Archive for October 1st, 2021

Three Mile an Hour God


Written by Rich Villodas, a contemporary American pastor and author. This is an excerpt from his book “The Deeply Formed Life: Five Transformative Values to Root Us in the Way of Jesus.”

Our lives can easily take us to the brink of burnout. The pace we live at is often destructive. The lack of margin is debilitating. We are worn out. In all of this, the problem before us is not just the frenetic pace we live at but what gets pushed out from our lives as a result; that is, life with God…What would it look like to live at a different pace? What if there were a rhythm of life that could instead enable us to deeply connect with God, a lifestyle not dominated by hurry and exhaustion but by margin and joy? As long as we remain enslaved to a culture of speed, superficiality, and distraction, we will not be the people God longs for us to be. We desperately need a spirituality that roots us in a different way…The pace of our lives can be brutal.  The late theologian Kosuke Koyama wrote a book titled Three-Mile-an-Hour God.  Dr. Koyama was trying to convey that if we want to connect with God, we’d be wise to travel at God’s speed. God has all the time in the world, and as a result, he is not in a rush. Thus, Koyama’s claim that God travels at three miles an hour is not an arbitrary figure. On average, humans walk at this pace. And it’s in just such ambling, unhurried, and leisurely moments that we often encounter God. N.T. Wright similarly affirmed, “It is only when we slow down our lives that we can catch up with God.” … Speed has helped remake our world in ways that are wonderful and liberating.
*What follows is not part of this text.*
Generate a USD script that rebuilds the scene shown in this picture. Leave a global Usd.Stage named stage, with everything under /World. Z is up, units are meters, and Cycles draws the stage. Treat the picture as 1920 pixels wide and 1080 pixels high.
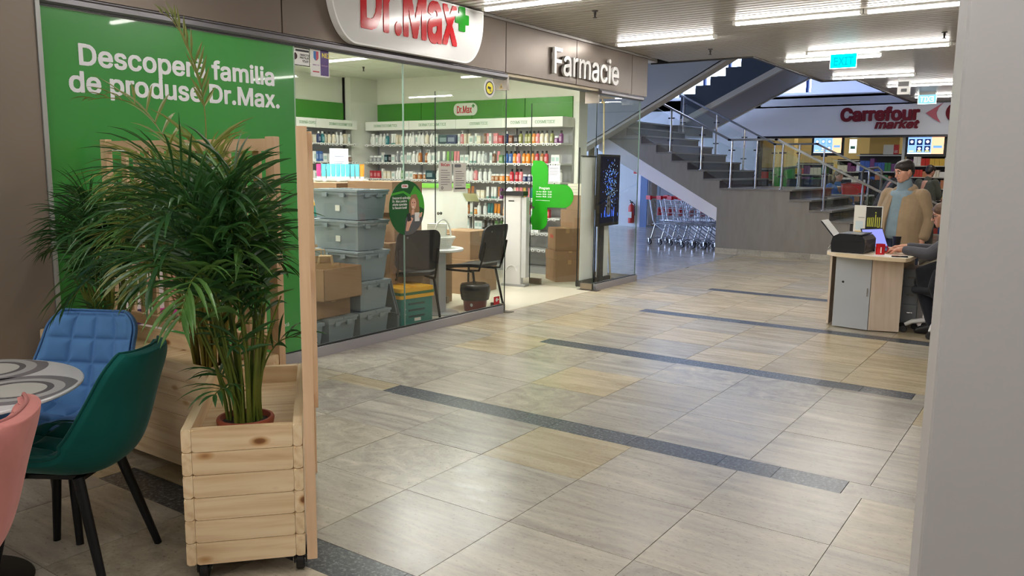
import math, random
import numpy as np, trimesh, manifold3d, shapely.geometry as sg
from shapely import affinity
import meshkit, usdkit
from pxr import Usd, UsdGeom, UsdLux, UsdShade, Gf, Sdf, Vt

stage = Usd.Stage.CreateInMemory()
UsdGeom.SetStageUpAxis(stage, 'Z'); UsdGeom.SetStageMetersPerUnit(stage, 1.0)
UsdGeom.Xform.Define(stage, '/World'); UsdGeom.Scope.Define(stage, '/World/Looks')
rng = random.Random(7); nrg = np.random.default_rng(7)
R = math.radians

# ---------------------------------------------------------------- camera, daylight, exposure
CAM_H = 1.545
yaw, pitch, roll, FPX = R(-34.68), R(-8.463), R(0.648), 1526.16
_f0 = np.array([math.sin(yaw), math.cos(yaw), 0]); _r0 = np.array([math.cos(yaw), -math.sin(yaw), 0]); _u0 = np.array([0, 0, 1.])
FWD = math.cos(pitch) * _f0 + math.sin(pitch) * _u0
_u1 = -math.sin(pitch) * _f0 + math.cos(pitch) * _u0
RIGHT = math.cos(roll) * _r0 + math.sin(roll) * _u1
UP = -math.sin(roll) * _r0 + math.cos(roll) * _u1
cam = UsdGeom.Camera.Define(stage, '/World/camera')
cam.CreateHorizontalApertureAttr(36.0); cam.CreateFocalLengthAttr(36.0 * FPX / 1920)
cam.CreateClippingRangeAttr(Gf.Vec2f(0.05, 500.0))
cam.AddTransformOp().Set(Gf.Matrix4d(*RIGHT, 0, *UP, 0, *(-FWD), 0, 0, 0, CAM_H, 1))
cam.CreateExposureAttr(0.86)
TUBE, PANEL, SKY = 30.0, 32.0, 1.15          # strengths of the ceiling tubes, the shop's ceiling panels, the daylight
dome = UsdLux.DomeLight.Define(stage, '/World/daylight')
dome.CreateIntensityAttr(SKY); dome.CreateColorAttr(Gf.Vec3f(0.50, 0.63, 1.0))

# ---------------------------------------------------------------- materials
def M(name, nodes, links=(), surface='p.BSDF'):
    usdkit.material(stage, '/World/Looks/' + name, nodes, links, surface=surface)
    return '/World/Looks/' + name
def srgb(r, g, b):
    return tuple((c / 255 / 12.92) if c / 255 <= .04045 else ((c / 255 + .055) / 1.055) ** 2.4 for c in (r, g, b))
_made = {}
def paint(r, g, b, rough=.5, metal=0., coat=0., bump=0.):
    """A plain painted or plastic surface of the sRGB colour, with a little roughness relief if bump > 0."""
    key = (r, g, b, rough, metal, coat, bump)
    if key not in _made:
        n = {'p': ('principled_bsdf', {'base_color': srgb(r, g, b), 'roughness': rough, 'metallic': metal, 'coat_weight': coat})}
        l = []
        if bump:
            n['t'] = ('texture_coordinate', {}); n['n'] = ('noise_texture', {'scale': 120., 'detail': 3.}); n['b'] = ('bump', {'strength': bump, 'distance': .004})
            l = [('t.object', 'n.vector'), ('n.fac', 'b.height'), ('b.normal', 'p.normal')]
        _made[key] = M(f'paint_{len(_made):03d}', n, l)
    return _made[key]
def glow(name, rgb, strength):
    return M(name, {'p': ('emission', {'color': rgb, 'strength': strength})}, surface='p.emission')

def stone(name, ramp, streak=True, rough=.26):
    """Polished travertine: veins along x, pits, each slab its own place in the stone and its own tone."""
    sc = (.9, 6., 6.) if streak else (4., 5., 5.)
    return M(name, {
        't': ('texture_coordinate', {}), 'o': ('object_info', {}), 'k': ('vector_math', {'math_type': 'scale', 'vector1': (37., 53., 71.)}),
        'a': ('vector_math', {'math_type': 'add'}), 'm': ('mapping', {'scale': sc}), 'm2': ('mapping', {'scale': (38., 90., 60.) if streak else (60., 75., 60.)}),
        'n1': ('noise_texture', {'scale': 1.5, 'detail': 8., 'roughness': .6, 'distortion': 1.1}),
        'n2': ('noise_texture', {'scale': 1.0, 'detail': 5., 'roughness': .7}),
        'n3': ('noise_texture', {'scale': 2.6, 'detail': 3., 'roughness': .6, 'distortion': .4}),
        'r1': ('rgb_ramp', {'ramp': ramp}), 'r2': ('rgb_ramp', {'ramp': [(0, (.34, .32, .3)), (.33, (.5, .48, .45)), (.40, (.93, .92, .91)), (.6, (1, 1, 1)), (.68, (1.1, 1.1, 1.08)), (1, (1.2, 1.2, 1.18))]}),
        'r3': ('rgb_ramp', {'ramp': [(0, (.82, .82, .82)), (.5, (1, 1, 1)), (1, (1.16, 1.16, 1.16))]}),
        'ro': ('rgb_ramp', {'ramp': [(0, (.79, .79, .81)), (.5, (.90, .895, .89)), (1, (.98, .965, .94))]}),
        'x1': ('mix', {'mix_type': 'multiply', 'fac': 1.}), 'x2': ('mix', {'mix_type': 'multiply', 'fac': 1.}), 'x3': ('mix', {'mix_type': 'multiply', 'fac': 1.}),
        'b': ('bump', {'strength': .05, 'distance': .003}), 'rr': ('map_range', {'to_min': rough - .07, 'to_max': rough + .1}),
        'p': ('principled_bsdf', {'specular_ior_level': .5})},
        [('o.random', 'k.scale'), ('t.object', 'a.vector1'), ('k.vector', 'a.vector2'), ('a.vector', 'm.vector'), ('a.vector', 'm2.vector'), ('m.vector', 'n1.vector'), ('m2.vector', 'n2.vector'), ('a.vector', 'n3.vector'),
         ('n1.fac', 'r1.fac'), ('n2.fac', 'r2.fac'), ('n3.fac', 'r3.fac'), ('o.random', 'ro.fac'), ('r1.color', 'x1.color1'), ('r2.color', 'x1.color2'), ('x1.color', 'x2.color1'), ('r3.color', 'x2.color2'),
         ('x2.color', 'x3.color1'), ('ro.color', 'x3.color2'), ('x3.color', 'p.base_color'), ('n2.fac', 'b.height'), ('b.normal', 'p.normal'), ('n1.fac', 'rr.value'), ('rr.result', 'p.roughness')])
GREY = [(0, srgb(150, 145, 136)), (.36, srgb(168, 162, 152)), (.5, srgb(180, 174, 163)), (.62, srgb(190, 184, 172)), (.75, srgb(208, 202, 189)), (1, srgb(224, 219, 207))]
BEIGE = [(0, srgb(160, 143, 112)), (.36, srgb(180, 164, 133)), (.52, srgb(192, 178, 148)), (.66, srgb(203, 190, 162)), (1, srgb(222, 211, 188))]
WARM = [(0, srgb(150, 140, 124)), (.36, srgb(172, 163, 146)), (.52, srgb(186, 177, 159)), (.66, srgb(197, 189, 171)), (1, srgb(222, 214, 198))]
STONES = [stone('travertine_grey', GREY), stone('travertine_warm', WARM), stone('travertine_beige', BEIGE), stone('travertine_speckled', WARM, False), stone('travertine_grey_speckled', GREY, False)]
GRANITE = M('granite_dark', {'t': ('texture_coordinate', {}), 'o': ('object_info', {}), 'n': ('noise_texture', {'scale': 55., 'detail': 4., 'roughness': .8}), 'v': ('voronoi_texture', {'scale': 60.}),
    'r': ('rgb_ramp', {'ramp': [(.3, srgb(34, 38, 46)), (.48, srgb(58, 64, 74)), (.56, srgb(92, 98, 106)), (.64, srgb(150, 154, 156)), (1, srgb(176, 178, 176))]}),
    'ro': ('rgb_ramp', {'ramp': [(0, (.5, .52, .56)), (1, (1, 1, 1))]}), 'x': ('mix', {'mix_type': 'multiply', 'fac': 1.}), 'p': ('principled_bsdf', {'roughness': .3})},
    [('t.object', 'n.vector'), ('n.fac', 'r.fac'), ('o.random', 'ro.fac'), ('r.color', 'x.color1'), ('ro.color', 'x.color2'), ('x.color', 'p.base_color')])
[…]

But speed has also caused our connections with God and others to be incredibly superficial. There’s a severe lack of depth in our lives and communities because we have allowed ourselves to be swept up by a world under the influence of addictive speed. And, as philosopher Dallas Willard famously said, “Hurry is the enemy of spiritual life in our day.”


Written by Rachel Wojo, a contemporary author and speaker.

Dear Father,

Thank you for this exact point in time.

Sometimes I struggle

To enjoy the gift of the present.

I push forward before your timing is perfect

And then feel the pain of rushing.

My spirit longs to savor the moment

While my mind scrambles to snatch the next minute.

Will you slow my heart to beat your rhythm?

Will you sync my step to mirror your tempo?

May my spirit fail to chase after the next beautiful experience

Until I’ve unwrapped the gift of right now-the present.